Output the material beneath exactly, leaving nothing out.
##########
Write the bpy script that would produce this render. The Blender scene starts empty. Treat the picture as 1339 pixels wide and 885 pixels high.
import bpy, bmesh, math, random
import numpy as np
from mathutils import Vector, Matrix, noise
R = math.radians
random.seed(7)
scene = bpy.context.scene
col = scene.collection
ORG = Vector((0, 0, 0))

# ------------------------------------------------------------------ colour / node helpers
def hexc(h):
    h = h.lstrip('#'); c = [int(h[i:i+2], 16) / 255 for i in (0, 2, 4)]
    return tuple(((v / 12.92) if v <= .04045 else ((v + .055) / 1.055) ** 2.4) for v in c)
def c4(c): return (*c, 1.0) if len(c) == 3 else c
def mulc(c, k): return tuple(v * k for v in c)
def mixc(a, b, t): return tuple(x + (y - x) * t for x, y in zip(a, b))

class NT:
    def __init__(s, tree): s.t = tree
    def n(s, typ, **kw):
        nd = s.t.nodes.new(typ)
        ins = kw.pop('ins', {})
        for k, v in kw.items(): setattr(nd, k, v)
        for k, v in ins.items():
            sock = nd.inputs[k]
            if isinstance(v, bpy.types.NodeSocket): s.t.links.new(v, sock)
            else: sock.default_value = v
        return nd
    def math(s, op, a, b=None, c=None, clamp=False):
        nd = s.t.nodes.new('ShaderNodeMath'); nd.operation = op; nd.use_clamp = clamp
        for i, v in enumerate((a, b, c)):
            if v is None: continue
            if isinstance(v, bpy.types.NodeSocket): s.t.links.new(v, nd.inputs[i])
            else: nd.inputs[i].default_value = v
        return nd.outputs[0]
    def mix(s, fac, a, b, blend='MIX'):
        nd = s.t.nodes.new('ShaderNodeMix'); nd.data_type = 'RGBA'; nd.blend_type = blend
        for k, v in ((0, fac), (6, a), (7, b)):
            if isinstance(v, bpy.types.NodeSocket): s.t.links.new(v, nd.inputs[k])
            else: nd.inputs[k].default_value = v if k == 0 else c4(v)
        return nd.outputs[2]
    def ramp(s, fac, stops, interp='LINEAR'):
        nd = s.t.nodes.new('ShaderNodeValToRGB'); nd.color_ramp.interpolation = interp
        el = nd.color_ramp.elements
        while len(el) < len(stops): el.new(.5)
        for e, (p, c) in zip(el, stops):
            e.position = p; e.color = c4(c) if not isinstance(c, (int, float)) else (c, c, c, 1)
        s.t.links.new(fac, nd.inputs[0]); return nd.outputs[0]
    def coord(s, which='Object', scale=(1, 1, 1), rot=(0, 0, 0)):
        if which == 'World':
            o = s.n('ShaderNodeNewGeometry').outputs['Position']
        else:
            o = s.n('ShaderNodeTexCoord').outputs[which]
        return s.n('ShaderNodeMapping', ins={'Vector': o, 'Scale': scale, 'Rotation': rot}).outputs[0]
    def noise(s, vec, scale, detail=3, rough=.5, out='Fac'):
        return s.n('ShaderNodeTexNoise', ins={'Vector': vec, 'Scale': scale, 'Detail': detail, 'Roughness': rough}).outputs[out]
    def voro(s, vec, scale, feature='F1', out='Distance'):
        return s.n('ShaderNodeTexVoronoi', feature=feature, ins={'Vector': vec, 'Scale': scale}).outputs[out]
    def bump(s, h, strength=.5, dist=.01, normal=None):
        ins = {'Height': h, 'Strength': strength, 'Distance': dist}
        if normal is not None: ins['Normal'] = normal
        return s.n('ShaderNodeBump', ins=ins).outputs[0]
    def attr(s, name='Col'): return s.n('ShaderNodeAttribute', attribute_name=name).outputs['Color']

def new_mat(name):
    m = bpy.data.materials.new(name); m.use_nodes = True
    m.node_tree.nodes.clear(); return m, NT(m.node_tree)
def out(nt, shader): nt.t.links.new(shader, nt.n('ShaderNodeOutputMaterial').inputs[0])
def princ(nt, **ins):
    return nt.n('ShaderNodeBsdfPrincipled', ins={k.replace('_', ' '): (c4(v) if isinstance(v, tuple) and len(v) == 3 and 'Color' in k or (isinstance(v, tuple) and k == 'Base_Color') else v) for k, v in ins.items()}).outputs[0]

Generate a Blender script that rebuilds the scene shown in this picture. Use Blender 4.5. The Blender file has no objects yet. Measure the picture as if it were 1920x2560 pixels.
##########
**Finished task**
Write the bpy script that would produce this render. The Blender scene starts empty. Treat the picture as 1339 pixels wide and 885 pixels high.
import bpy, bmesh, math, random
import numpy as np
from mathutils import Vector, Matrix, noise
R = math.radians
random.seed(7)
scene = bpy.context.scene
col = scene.collection
ORG = Vector((0, 0, 0))

# ------------------------------------------------------------------ colour / node helpers
def hexc(h):
    h = h.lstrip('#'); c = [int(h[i:i+2], 16) / 255 for i in (0, 2, 4)]
    return tuple(((v / 12.92) if v <= .04045 else ((v + .055) / 1.055) ** 2.4) for v in c)
def c4(c): return (*c, 1.0) if len(c) == 3 else c
def mulc(c, k): return tuple(v * k for v in c)
def mixc(a, b, t): return tuple(x + (y - x) * t for x, y in zip(a, b))

class NT:
    def __init__(s, tree): s.t = tree
    def n(s, typ, **kw):
        nd = s.t.nodes.new(typ)
        ins = kw.pop('ins', {})
        for k, v in kw.items(): setattr(nd, k, v)
        for k, v in ins.items():
            sock = nd.inputs[k]
            if isinstance(v, bpy.types.NodeSocket): s.t.links.new(v, sock)
            else: sock.default_value = v
        return nd
    def math(s, op, a, b=None, c=None, clamp=False):
        nd = s.t.nodes.new('ShaderNodeMath'); nd.operation = op; nd.use_clamp = clamp
        for i, v in enumerate((a, b, c)):
            if v is None: continue
            if isinstance(v, bpy.types.NodeSocket): s.t.links.new(v, nd.inputs[i])
            else: nd.inputs[i].default_value = v
        return nd.outputs[0]
    def mix(s, fac, a, b, blend='MIX'):
        nd = s.t.nodes.new('ShaderNodeMix'); nd.data_type = 'RGBA'; nd.blend_type = blend
        for k, v in ((0, fac), (6, a), (7, b)):
            if isinstance(v, bpy.types.NodeSocket): s.t.links.new(v, nd.inputs[k])
            else: nd.inputs[k].default_value = v if k == 0 else c4(v)
        return nd.outputs[2]
    def ramp(s, fac, stops, interp='LINEAR'):
        nd = s.t.nodes.new('ShaderNodeValToRGB'); nd.color_ramp.interpolation = interp
        el = nd.color_ramp.elements
        while len(el) < len(stops): el.new(.5)
        for e, (p, c) in zip(el, stops):
            e.position = p; e.color = c4(c) if not isinstance(c, (int, float)) else (c, c, c, 1)
        s.t.links.new(fac, nd.inputs[0]); return nd.outputs[0]
    def coord(s, which='Object', scale=(1, 1, 1), rot=(0, 0, 0)):
        if which == 'World':
            o = s.n('ShaderNodeNewGeometry').outputs['Position']
        else:
            o = s.n('ShaderNodeTexCoord').outputs[which]
        return s.n('ShaderNodeMapping', ins={'Vector': o, 'Scale': scale, 'Rotation': rot}).outputs[0]
    def noise(s, vec, scale, detail=3, rough=.5, out='Fac'):
        return s.n('ShaderNodeTexNoise', ins={'Vector': vec, 'Scale': scale, 'Detail': detail, 'Roughness': rough}).outputs[out]
    def voro(s, vec, scale, feature='F1', out='Distance'):
        return s.n('ShaderNodeTexVoronoi', feature=feature, ins={'Vector': vec, 'Scale': scale}).outputs[out]
    def bump(s, h, strength=.5, dist=.01, normal=None):
        ins = {'Height': h, 'Strength': strength, 'Distance': dist}
        if normal is not None: ins['Normal'] = normal
        return s.n('ShaderNodeBump', ins=ins).outputs[0]
    def attr(s, name='Col'): return s.n('ShaderNodeAttribute', attribute_name=name).outputs['Color']

def new_mat(name):
    m = bpy.data.materials.new(name); m.use_nodes = True
    m.node_tree.nodes.clear(); return m, NT(m.node_tree)
def out(nt, shader): nt.t.links.new(shader, nt.n('ShaderNodeOutputMaterial').inputs[0])
def princ(nt, **ins):
    return nt.n('ShaderNodeBsdfPrincipled', ins={k.replace('_', ' '): (c4(v) if isinstance(v, tuple) and len(v) == 3 and 'Color' in k or (isinstance(v, tuple) and k == 'Base_Color') else v) for k, v in ins.items()}).outputs[0]

Generate a Blender script that rebuilds the scene shown in this picture. Use Blender 4.5. The Blender file has no objects yet. Measure the picture as if it were 1920x2560 pixels.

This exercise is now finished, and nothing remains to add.